Anyone who has wasted time in this thread victim-blaming, talking about the need to watch one's items or simply not carry valuable belongings to tournaments, talking about international law (or any other law-related tangents), etc. is guilty of completely missing the point of the actual issue here, which is TPCI's refusal to properly deal with a documented thief/cheater. No one asked for your advice on what to pack, or not to pack, on tournament day. It's irrelevant. Any discussion of the law is also irrelevant here, and by that I mean that it doesn't matter what law enforcement did or didn't do in this situation. It isn't as if TPCI has to follow the lead and model of some bigger punishing body or otherwise sit there thumb-twiddling. TPCI has its own disciplinary system, and it can and should act autonomously and unilaterally in a situation like this. Gino didn't steal from some stranger in a Wal-mart parking lot, either -- he took a Macbook from a fellow Pokemon player in the hotel that TPCI put Mees up in during Worlds weekend.
As Mees pointed out in his OP, TPCI is hiding behind technicalities to avoid dealing with this incident. If this had happened during the top cut, on the Worlds floor, then would we even be having this discussion? No. Does the action itself change at all? No. Hypothetically, Gino could bring the stolen Macbook with him to Regionals and tell everyone he scored a computer from the Netherlands while posting round-by-round updates that include admissions of palming, and apparently that isn't going to change a thing because he has already been officially pardoned for these and all other sins.
This is such an absurd situation. I think we need a recap.
- TPCI sees the evidence that Mees posted in the OP
- TPCI stashes this away in the files of Jon and Gino, so the evidence must have compelled TPCI
- TPCI says they will be sending Jon and Gino each a warning letter; further evidence that the evidence compelled them
- TPCI does not ban anyone. I guess TPCI could only be compelled so far.

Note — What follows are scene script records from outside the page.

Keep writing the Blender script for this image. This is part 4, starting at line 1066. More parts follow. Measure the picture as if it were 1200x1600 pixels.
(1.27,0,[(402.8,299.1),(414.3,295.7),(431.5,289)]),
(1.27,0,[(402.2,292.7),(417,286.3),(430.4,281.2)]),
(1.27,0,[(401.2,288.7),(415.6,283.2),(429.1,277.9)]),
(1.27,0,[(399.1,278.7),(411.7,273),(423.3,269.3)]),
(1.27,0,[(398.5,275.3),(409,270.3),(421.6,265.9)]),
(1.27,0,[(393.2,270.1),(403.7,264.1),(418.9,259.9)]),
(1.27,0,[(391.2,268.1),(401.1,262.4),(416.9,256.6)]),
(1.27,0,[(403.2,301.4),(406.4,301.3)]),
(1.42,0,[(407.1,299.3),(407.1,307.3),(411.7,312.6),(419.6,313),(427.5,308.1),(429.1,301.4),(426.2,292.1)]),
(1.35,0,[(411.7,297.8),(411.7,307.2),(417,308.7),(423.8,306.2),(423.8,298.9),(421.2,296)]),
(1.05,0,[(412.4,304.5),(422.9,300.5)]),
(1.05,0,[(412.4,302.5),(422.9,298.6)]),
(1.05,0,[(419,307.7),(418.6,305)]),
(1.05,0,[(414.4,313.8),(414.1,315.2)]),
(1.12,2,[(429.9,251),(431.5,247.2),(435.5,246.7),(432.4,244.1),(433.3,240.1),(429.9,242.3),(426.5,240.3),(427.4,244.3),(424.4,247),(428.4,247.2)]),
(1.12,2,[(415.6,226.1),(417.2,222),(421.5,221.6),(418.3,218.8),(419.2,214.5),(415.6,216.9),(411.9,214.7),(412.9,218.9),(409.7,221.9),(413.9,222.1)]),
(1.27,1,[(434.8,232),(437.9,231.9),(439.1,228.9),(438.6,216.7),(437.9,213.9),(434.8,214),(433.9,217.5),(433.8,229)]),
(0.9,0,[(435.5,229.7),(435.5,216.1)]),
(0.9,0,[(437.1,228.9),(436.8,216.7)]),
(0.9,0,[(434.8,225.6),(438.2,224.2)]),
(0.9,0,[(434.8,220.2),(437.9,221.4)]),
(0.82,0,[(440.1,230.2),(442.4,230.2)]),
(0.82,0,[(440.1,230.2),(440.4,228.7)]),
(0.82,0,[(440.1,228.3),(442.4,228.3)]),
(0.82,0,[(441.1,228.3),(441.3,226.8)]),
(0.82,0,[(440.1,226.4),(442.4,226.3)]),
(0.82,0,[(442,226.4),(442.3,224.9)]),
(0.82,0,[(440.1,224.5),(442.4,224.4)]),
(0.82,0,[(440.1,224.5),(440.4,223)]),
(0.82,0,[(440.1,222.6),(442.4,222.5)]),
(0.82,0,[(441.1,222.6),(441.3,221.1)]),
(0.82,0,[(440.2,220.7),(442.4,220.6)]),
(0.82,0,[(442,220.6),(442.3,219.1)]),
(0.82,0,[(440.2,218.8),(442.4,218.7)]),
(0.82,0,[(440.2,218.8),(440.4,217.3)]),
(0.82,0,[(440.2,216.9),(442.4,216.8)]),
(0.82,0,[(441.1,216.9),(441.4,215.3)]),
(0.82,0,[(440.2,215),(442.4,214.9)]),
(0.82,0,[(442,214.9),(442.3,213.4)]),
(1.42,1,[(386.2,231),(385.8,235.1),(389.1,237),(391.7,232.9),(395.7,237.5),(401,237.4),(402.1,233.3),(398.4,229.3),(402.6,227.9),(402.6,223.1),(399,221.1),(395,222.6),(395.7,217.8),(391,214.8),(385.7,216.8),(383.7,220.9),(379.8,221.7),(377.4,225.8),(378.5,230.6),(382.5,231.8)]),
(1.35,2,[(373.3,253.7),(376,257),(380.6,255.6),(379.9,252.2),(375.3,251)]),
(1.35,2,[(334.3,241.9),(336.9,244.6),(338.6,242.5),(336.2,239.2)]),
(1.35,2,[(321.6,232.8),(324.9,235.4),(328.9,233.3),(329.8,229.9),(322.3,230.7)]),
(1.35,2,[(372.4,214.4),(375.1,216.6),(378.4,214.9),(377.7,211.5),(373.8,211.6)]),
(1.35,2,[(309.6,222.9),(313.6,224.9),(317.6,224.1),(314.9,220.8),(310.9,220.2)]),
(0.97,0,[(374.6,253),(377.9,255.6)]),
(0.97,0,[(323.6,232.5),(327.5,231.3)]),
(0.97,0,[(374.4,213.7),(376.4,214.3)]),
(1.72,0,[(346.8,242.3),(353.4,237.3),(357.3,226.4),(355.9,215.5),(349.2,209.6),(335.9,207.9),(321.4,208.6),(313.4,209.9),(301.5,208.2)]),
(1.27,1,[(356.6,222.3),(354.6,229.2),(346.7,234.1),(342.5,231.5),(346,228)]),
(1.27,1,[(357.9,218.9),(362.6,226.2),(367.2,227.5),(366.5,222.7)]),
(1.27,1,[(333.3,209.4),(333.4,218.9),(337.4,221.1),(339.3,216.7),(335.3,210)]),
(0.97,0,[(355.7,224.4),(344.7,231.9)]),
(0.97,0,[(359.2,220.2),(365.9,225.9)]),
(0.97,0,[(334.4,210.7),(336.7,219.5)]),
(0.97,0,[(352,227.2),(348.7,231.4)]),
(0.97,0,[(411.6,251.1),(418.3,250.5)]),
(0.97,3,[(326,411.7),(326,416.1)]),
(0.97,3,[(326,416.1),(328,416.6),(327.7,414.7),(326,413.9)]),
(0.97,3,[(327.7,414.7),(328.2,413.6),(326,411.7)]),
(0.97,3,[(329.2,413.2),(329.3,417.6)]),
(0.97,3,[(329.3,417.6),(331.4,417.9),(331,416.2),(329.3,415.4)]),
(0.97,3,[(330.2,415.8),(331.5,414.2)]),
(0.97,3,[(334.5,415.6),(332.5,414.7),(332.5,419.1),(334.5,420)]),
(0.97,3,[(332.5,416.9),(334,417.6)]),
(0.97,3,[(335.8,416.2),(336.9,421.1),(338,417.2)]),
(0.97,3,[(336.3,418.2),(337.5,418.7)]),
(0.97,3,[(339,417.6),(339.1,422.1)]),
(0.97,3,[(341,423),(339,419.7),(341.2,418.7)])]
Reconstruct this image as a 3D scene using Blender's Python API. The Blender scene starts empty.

So what exactly did the warning letter say? "Hey Gino, sorry to bother you, but we recently got word that you stole an international player's Macbook at the Worlds hotel and then fled to America where the law can't be bothered to reach you. Oh, and we can't really be bothered either. No more Macbook stealing though, you hear? Or we might have to send you another one of these oh-so-unpleasant warning letters. Or maybe we'll bar you from being a Pokemon Professor. But WE REALLY DON'T WANT TO DO THAT!"
TPCI's lack of action in this situation is not "approval" in an active sense, no, but you're just playing meaningless semantic games if you try to argue that their do-nothing stance is anything other than an ignoble cop-out. To do nothing is basically to give a shrug rather than a thumbs up. What is the difference between those two gestures here? It's a case of tacit approval versus explicit approval.
Oh, and what about all of the cheating allegations that have been thrown at Gino in this thread, especially those from Rahul? What does a player have to do to get banned around here anyway?
Another thing: it isn't cool to defend Gino as an abstract victim of mob-mentality hatred (nothing about this is abstract, he is not a victim, etc.), or play more semantic games over the meaning of words like "thug" or "gangster". There is evidence left and right of Gino doing things that merit his removal from organized play. The random people defending him remind me of the high school kids who wear Che Guevara shirts but have no idea who he was or what he stood for. Gino's not a cool meme nor does his face belong on your T-shirt.